Sleaford Mods remain caustic, but with renewed freshness, ready to take on the world again
"Spare Ribs"
You’ll have missed him skewering Boris Johnson, Alex James and IDLES’ beatmaker Kenny Beats in interviews (amongst many, many others); you’ll have missed his hilarious new Baking Daddy persona, which is as horrifying as it is arousing; and – most importantly – you’ll have missed his clear-eyed, hyperbole-free take on the shitshow we’re all living through in Tory Britain.
This is the sixth album Sleaford Mods have released in their current iteration (Williamson is joined by Andrew Fearn, the notoriously reticent sample-maker and beat-technician), and their eleventh overall – and it’s also one of their best.
One of the very few criticisms levelled at the band is that the majority of their material sounds largely the same, or that the basic ‘Sleaford Mods’ template is to make a song which comprises one man shouting over a looped bass line or some garbled beats. The truth of the matter is that for the most part, those criticisms are true, but what they miss is the nuance and the experimentalism in SM’s sound. With this new album, Spare Ribs, the band have begun to diversify and change in some wonderful ways – ways that ensure even their most fervent detractors haven’t got a leg to stand on.

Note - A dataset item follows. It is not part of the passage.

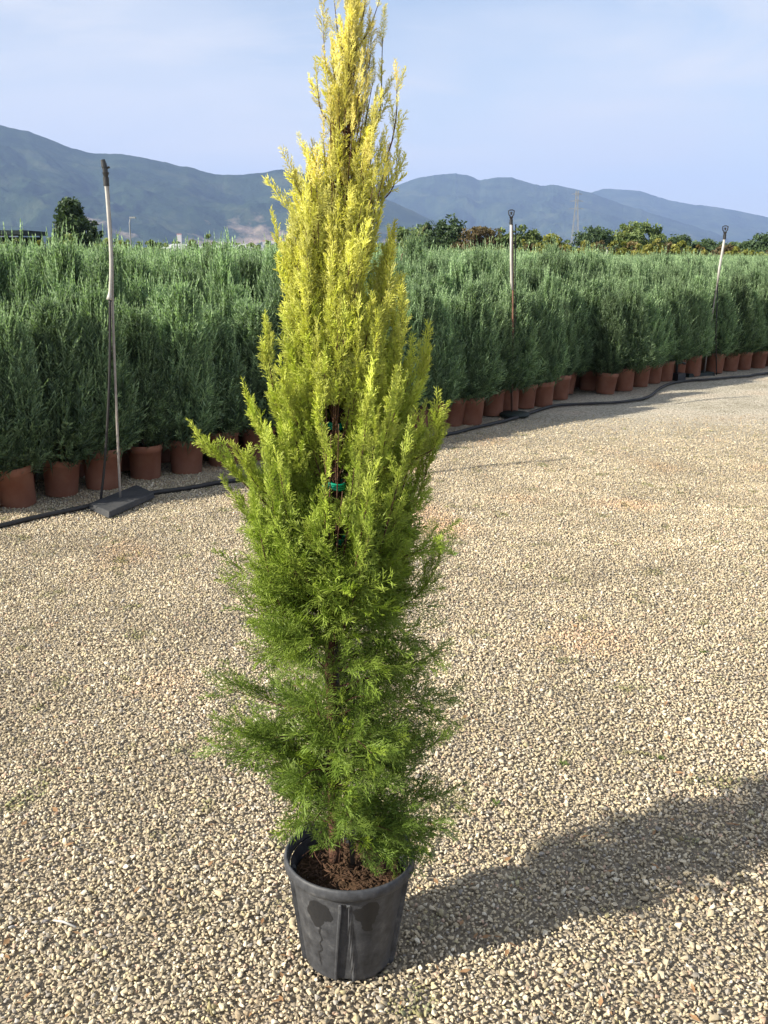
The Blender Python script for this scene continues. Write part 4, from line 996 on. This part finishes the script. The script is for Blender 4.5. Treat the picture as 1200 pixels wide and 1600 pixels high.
# stakes in the orchard
sg = random.Random(5)
for k in range(9):
    px = 1000 + k * 6.5; q = plane_pt(px, 400, 44); g = Geo(); h = plane_pt(px, 402 + sg.uniform(-2, 3), 44).z; g.tube([(0, 0, 0), (sg.uniform(-.04, .04), 0, h)], .035, 5)
    o = g.build('vine_stake', M['wood'], None, True); o.location = (q.x, q.y, 0); props(o, 'thin wooden stake in the row below the yellow shrubs', 'stake', 'wooden stakes below the yellow shrubs')
# dark shed, left
q = plane_pt(20, 400, 60); t = empty('shade_shed', (q.x - 2, 60, 0)); props(t, 'low dark flat-roofed shade shed at the left edge of the skyline', 'shed')
zt = plane_pt(20, 361, 60).z; g = Geo(); g.box((0, 0, zt - .12), (7.0, 4, .24)); g.build('roof', M['net'], t)
for x in (-3.2, -1.1, 1.1, 3.2):
    for y in (-1.8, 1.8): g = Geo(); g.box((x, y, (zt - .25) / 2), (.14, .14, zt - .25)); g.build('post', M['net'], t)
g = Geo(); g.box((0, 1.6, (zt - .3) / 2), (6.4, .05, zt - .35)); g.build('back_panel', M['net'], t)
# greenhouse, left of the hero
q = plane_pt(345, 400, 105); t = empty('greenhouse', (q.x, 105, 0)); props(t, 'long low white greenhouse at the foot of the left mountains', 'greenhouse')
zt = plane_pt(345, 381.5, 105).z; Lg = 150 / FPX * 105; g = Geo()
for k in range(3):
    x0 = -Lg / 2 + k * Lg / 3; x1 = x0 + Lg / 3 - .05; arc = [(x0 + (x1 - x0) * i / 10, zt - .5 + .5 * math.sin(math.pi * i / 10)) for i in range(11)]
    g = Geo(); vs_ = [(x, -5, z) for x, z in arc] + [(x, 5, z) for x, z in arc]; g.add(vs_, [(i, i + 1, i + 12, i + 11) for i in range(10)] + [tuple(range(10, -1, -1)), tuple(range(11, 22))]); g.build('roof_bay', M['film'], t, True)
g = Geo(); g.box((0, 0, (zt - .5) / 2), (Lg, 10, zt - .52)); g.build('wall', M['film'], t)
# village at the foot of the left mountain
vg = random.Random(15)
for k in range(16):
    px = [8, 18, 27, 36, 46, 55, 66, 78, 88, 30, 12, 62, 280, 415, 428, 440][k]; D = 2600 + vg.uniform(-120, 200); py = 400 - vg.uniform(17, 42) if k < 12 else 400 - vg.uniform(20, 36)
    D = 4250 + (400 - py) * 9; a = plane_pt(px, py, D); w = vg.uniform(14, 26); h = vg.uniform(8, 13)
    t = empty('village_house', (a.x, a.y, a.z - h)); g = Geo(); g.box((0, 0, h / 2 - 25), (w, 14, h + 50)); g.build('wall', M['plaster'], t)
    g = Geo(); g.add([(-w / 2 - 1, -8, h + .02), (w / 2 + 1, -8, h + .02), (w / 2 + 1, 8, h + .02), (-w / 2 - 1, 8, h + .02), (-w / 2, 0, h + 4), (w / 2, 0, h + 4)], [(0, 1, 5, 4), (2, 3, 4, 5), (1, 2, 5), (3, 0, 4), (3, 2, 1, 0)]); g.build('roof', M['rooftile'], t)
    props(t, 'tiny pale village house at the foot of the left mountains', 'house', 'village houses under the left mountains')

# ================================================================== SMALL THINGS ON THE GRAVEL
m_weed = leaf_mat('weed_leaves', (.07, .11, .03), (.16, .22, .06), .3, var=.2)
wr = random.Random(50)
for k, (px, py, s) in enumerate([(709, 868, .03), (702, 842, .018), (880, 1188, .022), (1100, 1020, .022), (775, 1250, .02), (1035, 1180, .02), (930, 1480, 0), (40, 1540, 0), (135, 1560, 0), (280, 830, .014), (505, 1255, .0)]):
    if s == 0: continue
    q = ground_pt(px, py); q.z = hnoise(q.x, q.y) + .003; acc = [[], [], []]
    for i in range(26):
        a = wr.uniform(0, 6.28); d = Vector((math.cos(a), math.sin(a), wr.uniform(.3, 1.3))).normalized(); o0 = Vector((wr.gauss(0, s * .35), wr.gauss(0, s * .35), 0)); ribbon(o0, o0 + d * s * wr.uniform(.5, 1.2), s * .13, .2, 1, acc, wr)
    o = link('weed', mesh_np('weed', acc[0], acc[1], [m_weed], False, {'tip': ('FLOAT', acc[2])})); o.location = q
    props(o, ['small green weed in the gravel right of the golden cypress middle', 'tiny weed just above the bigger one right of the cypress', 'little weed left of the shadow edge in the gravel', 'small weed in the sunny gravel at right',
              'small weed in the gravel right of the cypress foot', 'tiny weed at the upper edge of the tree shadow', 'tiny weed in the lower gravel below the shadow', 'tiny weed in the lower left corner gravel', 'small weed near the bottom left of the gravel', 'small weed near the hose behind the left branches'][k], 'weed', 'weeds in the gravel')
m_dry = noisy('dry_leaf', (.22, .12, .06), (.34, .21, .11), 40, .8, .1)
g = Geo()
for k in range(300):
    px, py = wr.uniform(-40, 1240), 700 + 900 * wr.random(); q = ground_pt(px, py)
    if q.y > 9 or rowdist(q.x, q.y) > -.1: continue
    q.z = hnoise(q.x, q.y) + .0095; an = wr.uniform(0, 6.28); L = wr.uniform(.006, .016); d = Vector((math.cos(an), math.sin(an), wr.uniform(-.1, .3))) * L; sd = Vector((-math.sin(an), math.cos(an), wr.uniform(-.3, .3))) * L * wr.uniform(.2, .5)
    g.add([q - d, q + sd, q + d, q - sd + Vector((0, 0, .001))], [(0, 1, 2), (0, 2, 3)])
o = g.build('leaf_litter', m_dry); props(o, 'scattered dry brown leaf bits and twigs over the gravel', 'leaf litter', kind='stuff')
q = ground_pt(100, 1446); g = Geo(); q.z = hnoise(q.x, q.y) + .012; g.tube([Vector((-.03, .012, 0)), Vector((0, .002, .003)), Vector((.035, -.014, 0))], [.0028, .0034, .0022], 6)
o = g.build('dry_twig', M['white'], None, True); o.location = q; props(o, 'short pale dry twig on the gravel at lower left', 'twig')
for k, (px, py, s) in enumerate([(22, 1449, .014), (70, 1440, .012)]):
    o = bpy.data.objects.new('grey_stone', peb_col.objects[k].data.copy()); COL.objects.link(o); q = ground_pt(px, py); o.location = (q.x, q.y, hnoise(q.x, q.y) + .009); o.scale = (s * 1.2, s * .8, s * .7)
    mg = noisy('grey_stone%d' % k, [(.42, .41, .40), (.16, .15, .15)][k], [(.34, .33, .33), (.11, .10, .10)][k], 3, .8); o.data.materials.clear(); o.data.materials.append(mg)
    props(o, ['pale grey stone lying left of the dry twig', 'dark grey stone touching the left end of the dry twig'][k], 'stone')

For one, the bass lines are somehow weirder and stranger, and they seem to be drawn from a wider range of influence: depending on who you are listening to outside of Sleaford Mods, you’ll likely hear snatches of The Cramps or The Damned (particularly on “Shortcummings”), or maybe The Clash (“Thick Ear”). Or maybe you won’t. In this tension lies the core appeal of Sleaford Mods: their sound is so open, so expressive that there’s ample room for interpretation. Spare Ribs is no different, and their increasingly playful approach to songwriting means that throughout the album we’re given a variety of different sounds feels with which to experience where the band are at in 2020.
From the gnarled, experimentalism of the intro track “A New Brick”, to the stunning closer “Fishcakes”, we’re led through a variety of different, kaleidoscopic versions of what Sleaford Mods do. There’s the woozy, nauseating electronic buzz of “I Don’t Rate You” sandwiched right next to the flippant rap “Thick Ear”, and the unusually melodic “Glimpses” – which has got a stainless steel hook – next to the glitching, gloopy “Top Room”.
Things take a decidedly gloomy turn on the Billy Nomates-featuring “Mork N Mindy”, with some reflective, poisoned-nostalgia lyrics and some trip-hoppy Burial-esque pools of bassy darkness. Amy Taylor, of Amyl & the Sniffers, turns in another solid-gold guest spot (after featuring on last week’s Viagra Boys record), and the whole thing is bursting at the seams with lyrical zingers about class tourism and poseurs standing outside high-rises. The vitriol towards class appropriation (three guesses who these are about) continues on “Elocution”, which takes a swipe at bands who pretend to be aware of social issues, but ultimately hope to escape the conditions that make the issues relevant to them.
As always, Sleaford Mods are exactly what you expect them to be. Caustic? Sure. Groovy? Absolutely. Topical? You betcha. But what they also bring with them this time – as if that hasn’t been abundantly clear – is a freshness, and a revitalized sound that offers them new sonic avenues to explore down the road. Spare Ribs is not only a great album, it’s an essential album to kick off 2021.